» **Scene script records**
▽
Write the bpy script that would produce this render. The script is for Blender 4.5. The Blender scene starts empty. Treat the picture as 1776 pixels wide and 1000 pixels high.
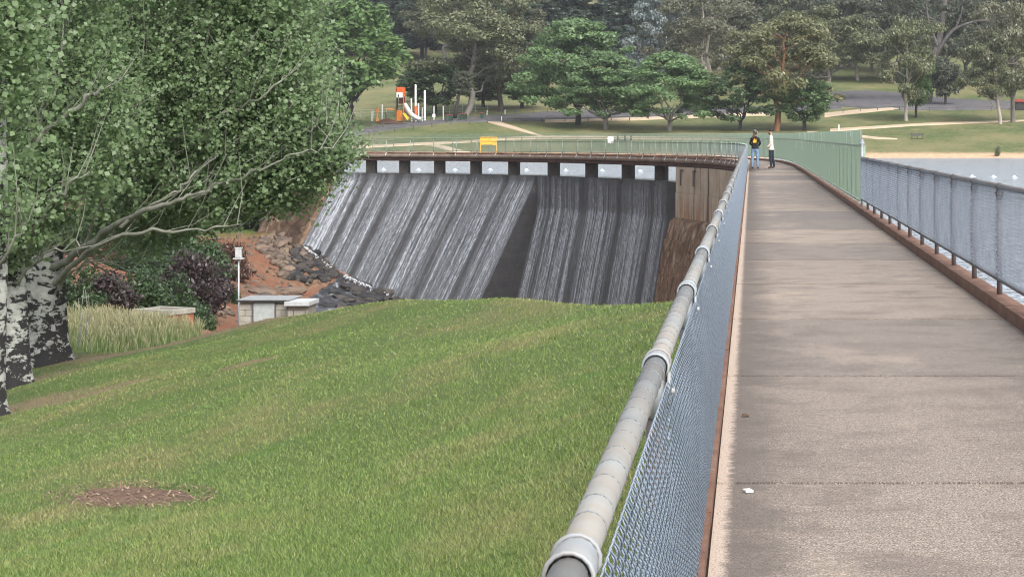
import bpy, math, random
import numpy as np
from mathutils import Vector, Matrix

# ------------------------------------------------------------------ camera, sky, sun, exposure
F, CX, CY, HC = 3450.0, 1303.0, 234.0, 1.57      # focal length (photo px), vanishing point, eye height over the walkway
scene = bpy.context.scene
COL = scene.collection
cam_d = bpy.data.cameras.new('camera'); cam = bpy.data.objects.new('camera', cam_d); COL.objects.link(cam)
cam.location = (0, 0, HC); cam.rotation_euler = (math.radians(90), 0, 0)
cam_d.sensor_width = 36; cam_d.lens = F/1776*36
cam_d.shift_x = (888-CX)/1776; cam_d.shift_y = -(500-CY)/1776
cam_d.clip_start = 0.05; cam_d.clip_end = 4000
scene.camera = cam

SUN_EL, SUN_AZ = math.radians(46), math.radians(148)   # azimuth measured clockwise from +Y
world = bpy.data.worlds.new('World'); scene.world = world; world.use_nodes = True
wn = world.node_tree; wn.nodes.clear()
w_out = wn.nodes.new('ShaderNodeOutputWorld'); w_bg = wn.nodes.new('ShaderNodeBackground')
w_sky = wn.nodes.new('ShaderNodeTexSky'); w_sky.sky_type = 'NISHITA'; w_sky.sun_disc = False
w_sky.sun_elevation = SUN_EL; w_sky.sun_rotation = SUN_AZ; w_sky.dust_density = 4.0; w_sky.air_density = 1.0
w_hs = wn.nodes.new('ShaderNodeHueSaturation'); w_hs.inputs['Saturation'].default_value = 0.3
wn.links.new(w_sky.outputs[0], w_hs.inputs['Color']); wn.links.new(w_hs.outputs[0], w_bg.inputs['Color'])
w_bg.inputs['Strength'].default_value = 0.15
wn.links.new(w_bg.outputs[0], w_out.inputs[0])
sun_d = bpy.data.lights.new('sun', 'SUN'); sun_d.energy = 1.25; sun_d.angle = math.radians(35); sun_d.color = (1, .96, .9)
sun = bpy.data.objects.new('sun', sun_d); COL.objects.link(sun)
sdir = Vector((math.sin(SUN_AZ)*math.cos(SUN_EL), math.cos(SUN_AZ)*math.cos(SUN_EL), math.sin(SUN_EL)))
sun.rotation_euler = sdir.to_track_quat('Z', 'Y').to_euler()
vs = scene.view_settings; vs.view_transform = 'Standard'; vs.look = 'None'; vs.gamma = 1; vs.use_curve_mapping = False
vs.exposure = 1.05
scene.cycles.use_denoising = True; scene.cycles.denoiser = 'OPENIMAGEDENOISE'
scene.cycles.filter_width = 1.1; scene.cycles.max_bounces = 6; scene.cycles.transparent_max_bounces = 12

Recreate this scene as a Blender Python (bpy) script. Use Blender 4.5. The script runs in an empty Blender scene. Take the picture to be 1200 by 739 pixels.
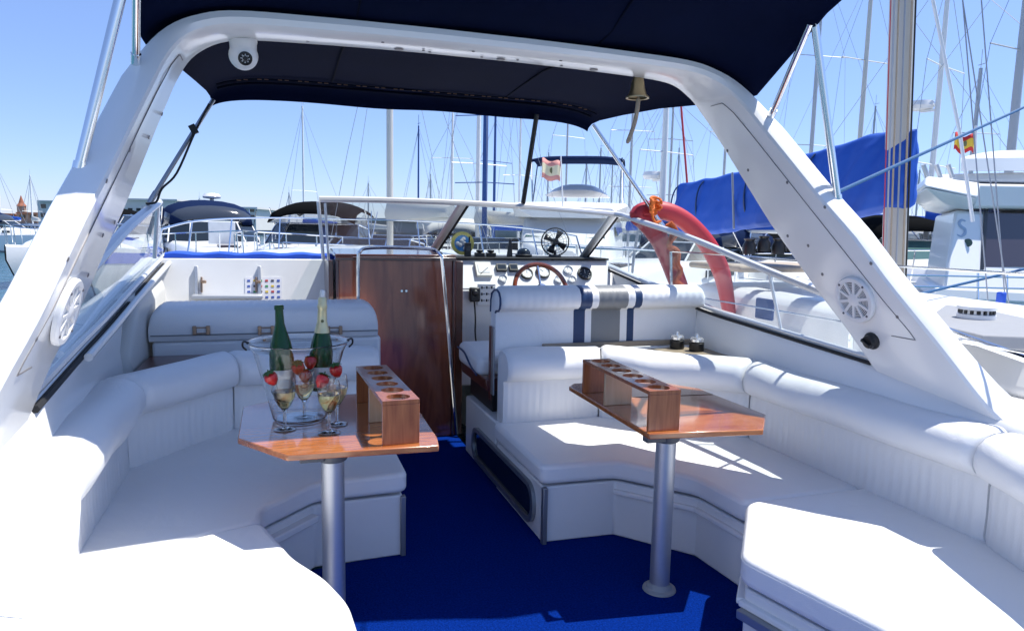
import bpy, math, random
from mathutils import Vector, Matrix
random.seed(11)
scn = bpy.context.scene
COL = scn.collection
R = math.radians
PI = math.pi
CX = 0.83                       # centreline of the boat

# ------------------------------------------------------------------ camera
F = 820.0; H = 1.40; RHO = 0.02
PITCH = math.atan(99.5 / F); YAW = math.atan(277 / math.hypot(F, 99.5))
FW = Vector((math.sin(YAW) * math.cos(PITCH), math.cos(YAW) * math.cos(PITCH), -math.sin(PITCH)))
RT = Vector((math.cos(YAW), -math.sin(YAW), 0))
UP = RT.cross(FW)
def P(px, py, x=None, y=None, z=None, d=None):
    """point seen at a photo pixel, on a plane of known x, y, z or depth"""
    a, b = px - 600, py - 369.5
    u, v = (a + RHO * b) / F, (b - RHO * a) / F
    r = FW + RT * u - UP * v
    if x is not None: t = x / r.x
    elif y is not None: t = y / r.y
    elif z is not None: t = (z - H) / r.z
    else: t = d
    return Vector((r.x * t, r.y * t, H + r.z * t))
cam = bpy.data.cameras.new('camera'); camo = bpy.data.objects.new('camera', cam); COL.objects.link(camo)
cam.sensor_width = 36; cam.lens = 36 * F / 1200; cam.clip_start = 0.05; cam.clip_end = 6000
r_ = (RT + UP * RHO).normalized(); u_ = (UP - RT * RHO).normalized()
m = Matrix.Identity(4)
for i in range(3):
    m[i][0] = r_[i]; m[i][1] = u_[i]; m[i][2] = -FW[i]
m[2][3] = H
camo.matrix_world = m
scn.camera = camo
scn.render.resolution_x = 1024; scn.render.resolution_y = 630

# ------------------------------------------------------------------ light
SUN = Vector((.45, -.012, 1)).normalized()
w = bpy.data.worlds.new('World'); scn.world = w; w.use_nodes = True
nt = w.node_tree; bg = nt.nodes['Background']
sky = nt.nodes.new('ShaderNodeTexSky'); sky.sky_type = 'NISHITA'; sky.sun_disc = False
sky.sun_elevation = math.asin(SUN.z); sky.sun_rotation = math.atan2(SUN.x, SUN.y)
sky.air_density = .9; sky.dust_density = .12; sky.ozone_density = 3.2
_mx = nt.nodes.new('ShaderNodeMix'); _mx.data_type = 'RGBA'; _mx.blend_type = 'MULTIPLY'; _mx.inputs[0].default_value = 1
_mx.inputs[7].default_value = (.93, .97, 1.08, 1)
_tc0 = nt.nodes.new('ShaderNodeTexCoord'); _sp = nt.nodes.new('ShaderNodeSeparateXYZ'); nt.links.new(_tc0.outputs['Generated'], _sp.inputs[0])
_cr = nt.nodes.new('ShaderNodeValToRGB'); _cr.color_ramp.elements[0].position = 0; _cr.color_ramp.elements[0].color = (.53, .57, .82, 1)
_cr.color_ramp.elements[1].position = .42; _cr.color_ramp.elements[1].color = (1.0, .955, 1.03, 1)
nt.links.new(_sp.outputs[2], _cr.inputs[0]); nt.links.new(_cr.outputs[0], _mx.inputs[7])
nt.links.new(sky.outputs[0], _mx.inputs[6]); nt.links.new(_mx.outputs[2], bg.inputs[0]); bg.inputs[1].default_value = .115
sl = bpy.data.lights.new('sun', 'SUN'); so = bpy.data.objects.new('sun', sl); COL.objects.link(so)
sl.energy = 3.8; sl.angle = R(.5); sl.color = (1, .965, .9)
so.rotation_euler = SUN.to_track_quat('Z', 'Y').to_euler(); so.location = (5, -3, 20)
scn.cycles.transparent_max_bounces = 32
scn.view_settings.view_transform = 'Standard'; scn.view_settings.look = 'None'
scn.view_settings.exposure = .90; scn.view_settings.gamma = 1

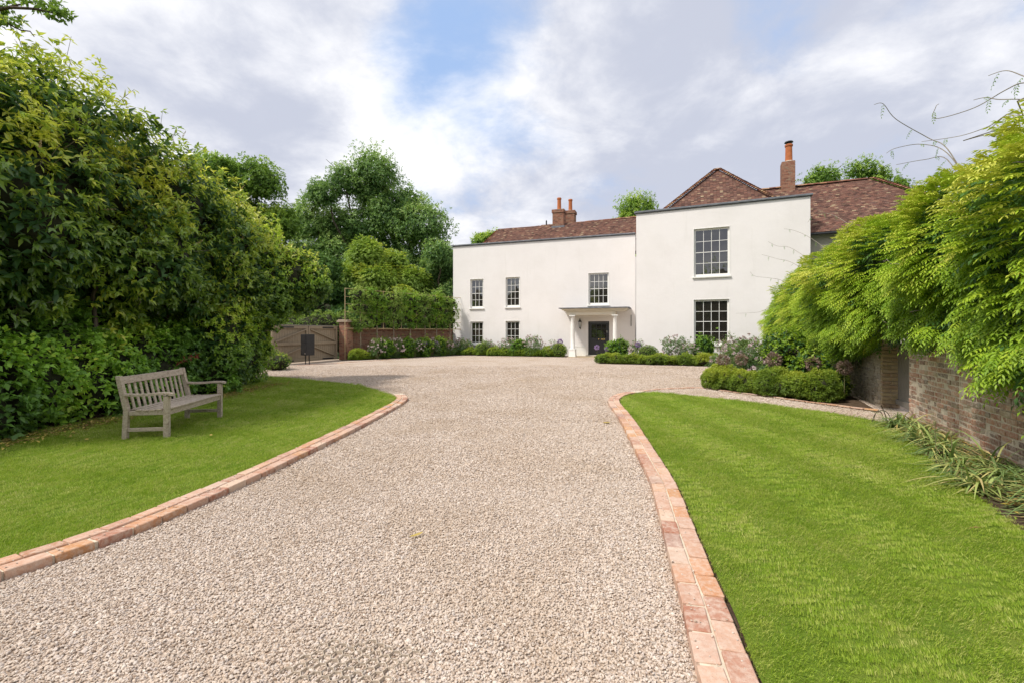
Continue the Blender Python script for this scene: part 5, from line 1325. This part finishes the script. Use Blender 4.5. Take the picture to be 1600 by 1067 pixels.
△
» **Task to carry out**
Would you reproduce the lines above, from the very first through the line containing "scene.camera = cam", exactly and without the pictures?

» **Written answer**
Write the bpy script that would produce this render. The script is for Blender 4.5. The Blender scene starts empty. Treat the picture as 1776 pixels wide and 1000 pixels high.
import bpy, math, random
import numpy as np
from mathutils import Vector, Matrix

# ------------------------------------------------------------------ camera, sky, sun, exposure
F, CX, CY, HC = 3450.0, 1303.0, 234.0, 1.57      # focal length (photo px), vanishing point, eye height over the walkway
scene = bpy.context.scene
COL = scene.collection
cam_d = bpy.data.cameras.new('camera'); cam = bpy.data.objects.new('camera', cam_d); COL.objects.link(cam)
cam.location = (0, 0, HC); cam.rotation_euler = (math.radians(90), 0, 0)
cam_d.sensor_width = 36; cam_d.lens = F/1776*36
cam_d.shift_x = (888-CX)/1776; cam_d.shift_y = -(500-CY)/1776
cam_d.clip_start = 0.05; cam_d.clip_end = 4000
scene.camera = cam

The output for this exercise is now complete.